To get these figures I went through all the reports and cross referenced reports from both censuses, as many people claimed to have Irish in one of them but the same people didn’t mention the language in the other one. In some cases I found reports from houses where older brothers and sisters living there claimed to have Irish while others claimed not to. In these cases I presumed that they were all native speakers.
Of course the census doesn’t provide us with information about the level of Irish that the population had except for the odd person who claimed to have no English. We have to rely on other informations sources to discern the level of Irish, contemporary sources biographers and language collectors for the most part. Not surprisingly the reports show that the elderly had the most fluency, they actually had little English. Apparently the youngest generation were more comfortable with English but had ability in Irish also.
I divided those who claimed to have Irish into age groups to follow the decline of the language from the Famine onwards:
60 +
40-59 yo
24-39 yo
Under 23 yo
There were some problems regarding peoples ages in the reports. When comparing the reports from 1901 and 1911 I came across many cases where people have aged more than 10 years and in one case one person claimed that she was 30 years older in the year 1911 that she was 10 years prior! In these cases I had to take the age that was written down at the time.
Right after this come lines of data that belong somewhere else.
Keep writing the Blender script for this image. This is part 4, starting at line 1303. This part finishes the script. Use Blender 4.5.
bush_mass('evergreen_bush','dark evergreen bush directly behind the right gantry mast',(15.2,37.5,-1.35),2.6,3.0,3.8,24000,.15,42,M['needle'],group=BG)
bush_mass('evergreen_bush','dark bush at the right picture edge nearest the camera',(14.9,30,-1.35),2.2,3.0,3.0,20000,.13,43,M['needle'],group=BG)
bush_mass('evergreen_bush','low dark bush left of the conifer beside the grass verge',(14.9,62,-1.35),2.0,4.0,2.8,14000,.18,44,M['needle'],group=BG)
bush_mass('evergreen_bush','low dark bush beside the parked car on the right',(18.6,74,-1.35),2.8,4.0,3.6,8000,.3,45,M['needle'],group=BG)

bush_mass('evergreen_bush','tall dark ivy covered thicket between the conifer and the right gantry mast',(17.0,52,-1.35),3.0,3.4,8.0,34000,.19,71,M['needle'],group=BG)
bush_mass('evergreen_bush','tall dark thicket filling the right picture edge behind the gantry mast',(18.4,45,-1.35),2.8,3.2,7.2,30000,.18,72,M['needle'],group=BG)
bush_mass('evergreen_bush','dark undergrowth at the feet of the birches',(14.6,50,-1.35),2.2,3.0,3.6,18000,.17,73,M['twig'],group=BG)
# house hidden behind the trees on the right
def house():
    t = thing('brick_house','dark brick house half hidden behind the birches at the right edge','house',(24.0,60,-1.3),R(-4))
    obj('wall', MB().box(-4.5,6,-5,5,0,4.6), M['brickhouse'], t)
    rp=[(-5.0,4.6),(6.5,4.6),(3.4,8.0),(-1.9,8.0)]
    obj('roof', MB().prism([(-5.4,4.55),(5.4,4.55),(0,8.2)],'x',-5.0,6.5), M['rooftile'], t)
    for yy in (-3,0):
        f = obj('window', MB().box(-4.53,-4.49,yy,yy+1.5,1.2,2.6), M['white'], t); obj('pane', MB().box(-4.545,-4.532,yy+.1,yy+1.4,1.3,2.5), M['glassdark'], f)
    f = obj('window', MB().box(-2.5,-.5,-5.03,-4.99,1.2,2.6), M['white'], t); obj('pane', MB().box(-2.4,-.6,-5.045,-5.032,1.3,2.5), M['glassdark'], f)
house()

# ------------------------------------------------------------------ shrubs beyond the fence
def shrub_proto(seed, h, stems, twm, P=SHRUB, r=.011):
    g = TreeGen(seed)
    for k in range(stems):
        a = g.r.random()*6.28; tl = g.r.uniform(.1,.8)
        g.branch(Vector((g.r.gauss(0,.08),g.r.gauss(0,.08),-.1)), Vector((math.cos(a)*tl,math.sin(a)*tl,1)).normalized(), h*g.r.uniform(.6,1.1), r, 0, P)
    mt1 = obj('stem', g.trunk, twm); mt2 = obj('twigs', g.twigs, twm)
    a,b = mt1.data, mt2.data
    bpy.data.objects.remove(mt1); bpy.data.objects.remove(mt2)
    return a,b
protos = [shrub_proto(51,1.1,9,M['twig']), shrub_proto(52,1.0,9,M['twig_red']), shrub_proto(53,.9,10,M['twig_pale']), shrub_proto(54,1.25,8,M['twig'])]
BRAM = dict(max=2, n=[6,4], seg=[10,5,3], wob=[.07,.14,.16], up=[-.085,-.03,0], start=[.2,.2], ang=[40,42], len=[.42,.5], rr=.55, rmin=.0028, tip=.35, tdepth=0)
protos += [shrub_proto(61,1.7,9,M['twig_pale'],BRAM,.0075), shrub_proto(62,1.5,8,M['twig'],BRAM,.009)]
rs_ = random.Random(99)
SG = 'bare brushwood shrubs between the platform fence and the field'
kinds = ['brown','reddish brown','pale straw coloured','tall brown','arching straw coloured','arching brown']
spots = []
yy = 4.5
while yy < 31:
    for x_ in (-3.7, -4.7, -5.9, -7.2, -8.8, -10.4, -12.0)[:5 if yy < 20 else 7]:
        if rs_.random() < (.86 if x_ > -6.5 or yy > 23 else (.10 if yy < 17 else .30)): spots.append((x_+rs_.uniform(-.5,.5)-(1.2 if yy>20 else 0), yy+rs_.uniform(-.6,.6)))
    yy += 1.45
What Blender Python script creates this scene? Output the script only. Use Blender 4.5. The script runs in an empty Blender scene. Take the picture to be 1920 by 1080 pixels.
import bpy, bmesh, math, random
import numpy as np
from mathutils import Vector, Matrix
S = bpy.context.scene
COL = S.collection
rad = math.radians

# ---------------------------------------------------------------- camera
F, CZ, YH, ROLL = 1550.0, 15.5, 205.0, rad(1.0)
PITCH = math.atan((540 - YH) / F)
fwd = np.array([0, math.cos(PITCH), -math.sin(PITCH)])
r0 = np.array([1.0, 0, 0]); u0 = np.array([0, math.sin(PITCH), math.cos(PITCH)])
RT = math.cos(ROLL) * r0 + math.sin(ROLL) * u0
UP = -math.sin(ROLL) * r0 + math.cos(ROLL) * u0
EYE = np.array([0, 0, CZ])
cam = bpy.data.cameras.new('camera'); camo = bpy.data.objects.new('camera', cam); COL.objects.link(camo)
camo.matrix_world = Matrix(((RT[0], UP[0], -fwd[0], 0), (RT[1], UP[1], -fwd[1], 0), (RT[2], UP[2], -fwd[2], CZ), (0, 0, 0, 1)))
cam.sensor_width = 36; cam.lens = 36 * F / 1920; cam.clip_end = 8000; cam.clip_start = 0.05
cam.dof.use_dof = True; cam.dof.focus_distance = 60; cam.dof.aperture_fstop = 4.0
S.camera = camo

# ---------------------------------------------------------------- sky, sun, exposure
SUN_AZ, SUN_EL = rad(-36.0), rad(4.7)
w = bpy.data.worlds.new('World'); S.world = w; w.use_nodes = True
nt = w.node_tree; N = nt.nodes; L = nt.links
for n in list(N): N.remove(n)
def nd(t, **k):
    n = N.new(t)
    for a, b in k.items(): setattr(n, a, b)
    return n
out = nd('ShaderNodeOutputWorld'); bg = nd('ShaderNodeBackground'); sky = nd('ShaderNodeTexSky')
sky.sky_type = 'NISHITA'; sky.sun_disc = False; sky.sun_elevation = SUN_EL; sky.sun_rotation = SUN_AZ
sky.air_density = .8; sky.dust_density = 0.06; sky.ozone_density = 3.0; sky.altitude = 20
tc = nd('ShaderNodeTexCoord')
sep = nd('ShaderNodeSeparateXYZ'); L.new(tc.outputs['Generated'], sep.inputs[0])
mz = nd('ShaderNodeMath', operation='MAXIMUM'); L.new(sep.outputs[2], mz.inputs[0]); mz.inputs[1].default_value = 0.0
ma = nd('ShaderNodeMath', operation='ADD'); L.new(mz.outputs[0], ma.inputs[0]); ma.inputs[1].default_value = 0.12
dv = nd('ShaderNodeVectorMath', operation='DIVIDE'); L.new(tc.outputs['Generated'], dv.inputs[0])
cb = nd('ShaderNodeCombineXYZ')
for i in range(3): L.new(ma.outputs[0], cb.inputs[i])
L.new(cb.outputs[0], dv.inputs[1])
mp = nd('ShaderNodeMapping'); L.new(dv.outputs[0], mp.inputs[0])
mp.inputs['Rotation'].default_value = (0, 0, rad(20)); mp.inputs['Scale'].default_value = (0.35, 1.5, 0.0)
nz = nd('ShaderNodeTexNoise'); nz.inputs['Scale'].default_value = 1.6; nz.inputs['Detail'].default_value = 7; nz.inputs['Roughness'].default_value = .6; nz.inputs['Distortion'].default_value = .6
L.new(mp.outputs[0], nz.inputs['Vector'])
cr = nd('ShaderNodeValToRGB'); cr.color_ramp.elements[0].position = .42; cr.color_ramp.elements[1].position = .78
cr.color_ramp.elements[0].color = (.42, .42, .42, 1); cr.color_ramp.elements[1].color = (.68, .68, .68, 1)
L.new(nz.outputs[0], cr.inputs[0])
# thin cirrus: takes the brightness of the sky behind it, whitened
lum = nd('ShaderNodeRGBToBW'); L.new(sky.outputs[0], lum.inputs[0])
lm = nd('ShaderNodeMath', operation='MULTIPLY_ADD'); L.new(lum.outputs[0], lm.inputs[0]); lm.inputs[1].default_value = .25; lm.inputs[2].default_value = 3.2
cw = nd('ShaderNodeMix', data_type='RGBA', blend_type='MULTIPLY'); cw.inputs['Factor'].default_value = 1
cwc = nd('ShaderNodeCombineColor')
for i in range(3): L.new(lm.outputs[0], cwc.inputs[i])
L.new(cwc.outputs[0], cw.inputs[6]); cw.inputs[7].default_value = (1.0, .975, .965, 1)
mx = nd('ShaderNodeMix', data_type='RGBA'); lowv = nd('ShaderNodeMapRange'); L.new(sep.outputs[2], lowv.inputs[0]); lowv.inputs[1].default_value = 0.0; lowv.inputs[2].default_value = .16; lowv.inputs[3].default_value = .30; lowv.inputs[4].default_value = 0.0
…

These figures and maps offer only a glimpse into the amount of Irish speakers in the area or the amount of people who claimed to have Irish on 2 nights in the year 1901 and 1911. We can’t be completely sure how many Irish speakers there were alive in the Oriel area at that time. Having said that it gives us an insight into the state of Irish at the time and in the second half of the 19th century when the population of the area abandoned Irish and turned to English.